Problem requirements -
Copy all of the material word for word, except for the pictures.
------ Supplied information
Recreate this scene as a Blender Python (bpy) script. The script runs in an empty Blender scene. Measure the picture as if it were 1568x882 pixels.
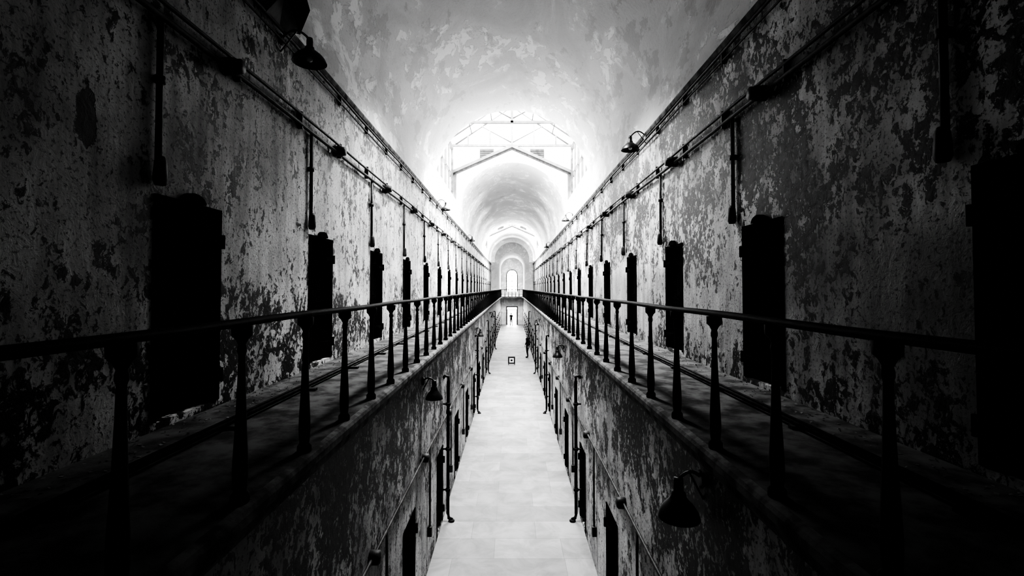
import bpy, bmesh, math, random
from mathutils import Vector, Matrix
random.seed(7)
sc = bpy.context.scene

# ------------------------------------------------------------------ helpers
class MB:
    def __init__(s): s.v=[]; s.f=[]; s.m=[]; s.sm=[]
    def quad(s,a,b,c,d,mi=0):
        n=len(s.v); s.v+= [tuple(a),tuple(b),tuple(c),tuple(d)]; s.f.append((n,n+1,n+2,n+3)); s.m.append(mi); s.sm.append(False)
    def box(s,x0,x1,y0,y1,z0,z1,mi=0):
        n=len(s.v)
        s.v+=[(x0,y0,z0),(x1,y0,z0),(x1,y1,z0),(x0,y1,z0),(x0,y0,z1),(x1,y0,z1),(x1,y1,z1),(x0,y1,z1)]
        for q in [(0,3,2,1),(4,5,6,7),(0,1,5,4),(1,2,6,5),(2,3,7,6),(3,0,4,7)]:
            s.f.append(tuple(n+i for i in q)); s.m.append(mi); s.sm.append(False)
    def lathe(s,prof,c=(0,0,0),seg=16,mi=0,axis='Z',smooth=True):
        n=len(s.v); c=Vector(c)
        for (r,h) in prof:
            for k in range(seg):
                a=2*math.pi*k/seg
                if axis=='Z': p=Vector((r*math.cos(a),r*math.sin(a),h))
                elif axis=='X': p=Vector((h,r*math.cos(a),r*math.sin(a)))
                else: p=Vector((r*math.cos(a),h,r*math.sin(a)))
                s.v.append(tuple(c+p))
        for i in range(len(prof)-1):
            for k in range(seg):
                a=n+i*seg+k; b=n+i*seg+(k+1)%seg
                s.f.append((a,b,b+seg,a+seg)); s.m.append(mi); s.sm.append(smooth)
        for i in (0,len(prof)-1):
            if prof[i][0]>1e-4:
                s.f.append(tuple(n+i*seg+k for k in range(seg))); s.m.append(mi); s.sm.append(False)
    def tube(s,pts,r,seg=8,mi=0):
        pts=[Vector(p) for p in pts]; n=len(s.v)
        for i,p in enumerate(pts):
            t=(pts[min(i+1,len(pts)-1)]-pts[max(i-1,0)]).normalized()
            up=Vector((0,0,1)) if abs(t.z)<0.9 else Vector((0,1,0))
            a=t.cross(up).normalized(); b=t.cross(a).normalized()
            for k in range(seg):
                an=2*math.pi*k/seg
                s.v.append(tuple(p+a*(r*math.cos(an))+b*(r*math.sin(an))))
        for i in range(len(pts)-1):
            for k in range(seg):
                a=n+i*seg+k; b=n+i*seg+(k+1)%seg
                s.f.append((a,b,b+seg,a+seg)); s.m.append(mi); s.sm.append(True)
        s.f.append(tuple(n+k for k in range(seg))); s.m.append(mi); s.sm.append(False)
        s.f.append(tuple(n+(len(pts)-1)*seg+k for k in range(seg))); s.m.append(mi); s.sm.append(False)
    def mesh(s,name,mats,merge=False):
        me=bpy.data.meshes.new(name); me.from_pydata(s.v,[],s.f)
        for m in mats: me.materials.append(m)
        me.polygons.foreach_set('material_index',s.m)
        me.polygons.foreach_set('use_smooth',s.sm)
        bm=bmesh.new(); bm.from_mesh(me)
        if merge: bmesh.ops.remove_doubles(bm,verts=bm.verts,dist=1e-4)
        bmesh.ops.recalc_face_normals(bm,faces=bm.faces); bm.to_mesh(me); bm.free()
        return me
    def obj(s,name,mats,loc=(0,0,0),parent=None,merge=False):
        o=bpy.data.objects.new(name,s.mesh(name,mats,merge)); o.location=loc
        sc.collection.objects.link(o)
        if parent: o.parent=parent
        return o
def inst(name,me,loc,sx=1):
    o=bpy.data.objects.new(name,me); o.location=loc; o.scale=(sx,1,1)
    sc.collection.objects.link(o); return o

# ------------------------------------------------------------------ materials
class NT:
    def __init__(s,name):
        s.mat=bpy.data.materials.new(name); s.mat.use_nodes=True
        s.t=s.mat.node_tree; s.b=s.t.nodes['Principled BSDF']
        s.co=s.t.nodes.new('ShaderNodeTexCoord').outputs['Object']
        s.sep=None
    def link(s,a,b): s.t.links.new(a,b)
    def xyz(s):
        if not s.sep:
            s.sep=s.t.nodes.new('ShaderNodeSeparateXYZ'); s.link(s.co,s.sep.inputs[0])
        return s.sep.outputs
    def noise(s,scale,detail=6,rough=.55,st=(1,1,1),off=(0,0,0),dist=0):
        mp=s.t.nodes.new('ShaderNodeMapping'); mp.inputs['Scale'].default_value=st; mp.inputs['Location'].default_value=off
        s.link(s.co,mp.inputs[0])
        n=s.t.nodes.new('ShaderNodeTexNoise'); n.inputs['Scale'].default_value=scale
        n.inputs['Detail'].default_value=detail; n.inputs['Roughness'].default_value=rough; n.inputs['Distortion'].default_value=dist
        s.link(mp.outputs[0],n.inputs['Vector']); return n.outputs[0]
    def m(s,op,a,b=None,c=None):
        n=s.t.nodes.new('ShaderNodeMath'); n.operation=op
        for i,x in enumerate((a,b,c)):
            if x is None: continue
            if isinstance(x,(int,float)): n.inputs[i].default_value=x
            else: s.link(x,n.inputs[i])
        return n.outputs[0]
    def ss(s,x,lo,hi,a=0,b=1):
        n=s.t.nodes.new('ShaderNodeMapRange'); n.interpolation_type='SMOOTHSTEP'
        s.link(x,n.inputs[0])
        for i,v in enumerate((lo,hi,a,b)): n.inputs[i+1].default_value=v
        return n.outputs[0]
    def mix(s,f,a,b):
        return s.m('ADD',s.m('MULTIPLY',s.m('SUBTRACT',1.0,f),a),s.m('MULTIPLY',f,b))
    def gray(s,v):
        c=s.t.nodes.new('ShaderNodeCombineColor')
        for i in range(3): s.link(v,c.inputs[i])
        s.link(c.outputs[0],s.b.inputs['Base Color'])
    def bump(s,h,strength=.5,dist=.02):
        n=s.t.nodes.new('ShaderNodeBump'); n.inputs['Strength'].default_value=strength; n.inputs['Distance'].default_value=dist
        s.link(h,n.inputs['Height']); s.link(n.outputs[0],s.b.inputs['Normal'])
    def rough(s,v,spec=.3):
        if isinstance(v,(int,float)): s.b.inputs['Roughness'].default_value=v
        else: s.link(v,s.b.inputs['Roughness'])
        s.b.inputs['Specular IOR Level'].default_value=spec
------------
Full solution -
Recreate this scene as a Blender Python (bpy) script. The script runs in an empty Blender scene. Measure the picture as if it were 1568x882 pixels.
import bpy, bmesh, math, random
from mathutils import Vector, Matrix
random.seed(7)
sc = bpy.context.scene

# ------------------------------------------------------------------ helpers
class MB:
    def __init__(s): s.v=[]; s.f=[]; s.m=[]; s.sm=[]
    def quad(s,a,b,c,d,mi=0):
        n=len(s.v); s.v+= [tuple(a),tuple(b),tuple(c),tuple(d)]; s.f.append((n,n+1,n+2,n+3)); s.m.append(mi); s.sm.append(False)
    def box(s,x0,x1,y0,y1,z0,z1,mi=0):
        n=len(s.v)
        s.v+=[(x0,y0,z0),(x1,y0,z0),(x1,y1,z0),(x0,y1,z0),(x0,y0,z1),(x1,y0,z1),(x1,y1,z1),(x0,y1,z1)]
        for q in [(0,3,2,1),(4,5,6,7),(0,1,5,4),(1,2,6,5),(2,3,7,6),(3,0,4,7)]:
            s.f.append(tuple(n+i for i in q)); s.m.append(mi); s.sm.append(False)
    def lathe(s,prof,c=(0,0,0),seg=16,mi=0,axis='Z',smooth=True):
        n=len(s.v); c=Vector(c)
        for (r,h) in prof:
            for k in range(seg):
                a=2*math.pi*k/seg
                if axis=='Z': p=Vector((r*math.cos(a),r*math.sin(a),h))
                elif axis=='X': p=Vector((h,r*math.cos(a),r*math.sin(a)))
                else: p=Vector((r*math.cos(a),h,r*math.sin(a)))
                s.v.append(tuple(c+p))
        for i in range(len(prof)-1):
            for k in range(seg):
                a=n+i*seg+k; b=n+i*seg+(k+1)%seg
                s.f.append((a,b,b+seg,a+seg)); s.m.append(mi); s.sm.append(smooth)
        for i in (0,len(prof)-1):
            if prof[i][0]>1e-4:
                s.f.append(tuple(n+i*seg+k for k in range(seg))); s.m.append(mi); s.sm.append(False)
    def tube(s,pts,r,seg=8,mi=0):
        pts=[Vector(p) for p in pts]; n=len(s.v)
        for i,p in enumerate(pts):
            t=(pts[min(i+1,len(pts)-1)]-pts[max(i-1,0)]).normalized()
            up=Vector((0,0,1)) if abs(t.z)<0.9 else Vector((0,1,0))
            a=t.cross(up).normalized(); b=t.cross(a).normalized()
            for k in range(seg):
                an=2*math.pi*k/seg
                s.v.append(tuple(p+a*(r*math.cos(an))+b*(r*math.sin(an))))
        for i in range(len(pts)-1):
            for k in range(seg):
                a=n+i*seg+k; b=n+i*seg+(k+1)%seg
                s.f.append((a,b,b+seg,a+seg)); s.m.append(mi); s.sm.append(True)
        s.f.append(tuple(n+k for k in range(seg))); s.m.append(mi); s.sm.append(False)
        s.f.append(tuple(n+(len(pts)-1)*seg+k for k in range(seg))); s.m.append(mi); s.sm.append(False)
    def mesh(s,name,mats,merge=False):
        me=bpy.data.meshes.new(name); me.from_pydata(s.v,[],s.f)
        for m in mats: me.materials.append(m)
        me.polygons.foreach_set('material_index',s.m)
        me.polygons.foreach_set('use_smooth',s.sm)
        bm=bmesh.new(); bm.from_mesh(me)
        if merge: bmesh.ops.remove_doubles(bm,verts=bm.verts,dist=1e-4)
        bmesh.ops.recalc_face_normals(bm,faces=bm.faces); bm.to_mesh(me); bm.free()
        return me
    def obj(s,name,mats,loc=(0,0,0),parent=None,merge=False):
        o=bpy.data.objects.new(name,s.mesh(name,mats,merge)); o.location=loc
        sc.collection.objects.link(o)
        if parent: o.parent=parent
        return o
def inst(name,me,loc,sx=1):
    o=bpy.data.objects.new(name,me); o.location=loc; o.scale=(sx,1,1)
    sc.collection.objects.link(o); return o

# ------------------------------------------------------------------ materials
class NT:
    def __init__(s,name):
        s.mat=bpy.data.materials.new(name); s.mat.use_nodes=True
        s.t=s.mat.node_tree; s.b=s.t.nodes['Principled BSDF']
        s.co=s.t.nodes.new('ShaderNodeTexCoord').outputs['Object']
        s.sep=None
    def link(s,a,b): s.t.links.new(a,b)
    def xyz(s):
        if not s.sep:
            s.sep=s.t.nodes.new('ShaderNodeSeparateXYZ'); s.link(s.co,s.sep.inputs[0])
        return s.sep.outputs
    def noise(s,scale,detail=6,rough=.55,st=(1,1,1),off=(0,0,0),dist=0):
        mp=s.t.nodes.new('ShaderNodeMapping'); mp.inputs['Scale'].default_value=st; mp.inputs['Location'].default_value=off
        s.link(s.co,mp.inputs[0])
        n=s.t.nodes.new('ShaderNodeTexNoise'); n.inputs['Scale'].default_value=scale
        n.inputs['Detail'].default_value=detail; n.inputs['Roughness'].default_value=rough; n.inputs['Distortion'].default_value=dist
        s.link(mp.outputs[0],n.inputs['Vector']); return n.outputs[0]
    def m(s,op,a,b=None,c=None):
        n=s.t.nodes.new('ShaderNodeMath'); n.operation=op
        for i,x in enumerate((a,b,c)):
            if x is None: continue
            if isinstance(x,(int,float)): n.inputs[i].default_value=x
            else: s.link(x,n.inputs[i])
        return n.outputs[0]
    def ss(s,x,lo,hi,a=0,b=1):
        n=s.t.nodes.new('ShaderNodeMapRange'); n.interpolation_type='SMOOTHSTEP'
        s.link(x,n.inputs[0])
        for i,v in enumerate((lo,hi,a,b)): n.inputs[i+1].default_value=v
        return n.outputs[0]
    def mix(s,f,a,b):
        return s.m('ADD',s.m('MULTIPLY',s.m('SUBTRACT',1.0,f),a),s.m('MULTIPLY',f,b))
    def gray(s,v):
        c=s.t.nodes.new('ShaderNodeCombineColor')
        for i in range(3): s.link(v,c.inputs[i])
        s.link(c.outputs[0],s.b.inputs['Base Color'])
    def bump(s,h,strength=.5,dist=.02):
        n=s.t.nodes.new('ShaderNodeBump'); n.inputs['Strength'].default_value=strength; n.inputs['Distance'].default_value=dist
        s.link(h,n.inputs['Height']); s.link(n.outputs[0],s.b.inputs['Normal'])
    def rough(s,v,spec=.3):
        if isinstance(v,(int,float)): s.b.inputs['Roughness'].default_value=v
        else: s.link(v,s.b.inputs['Roughness'])
        s.b.inputs['Specular IOR Level'].default_value=spec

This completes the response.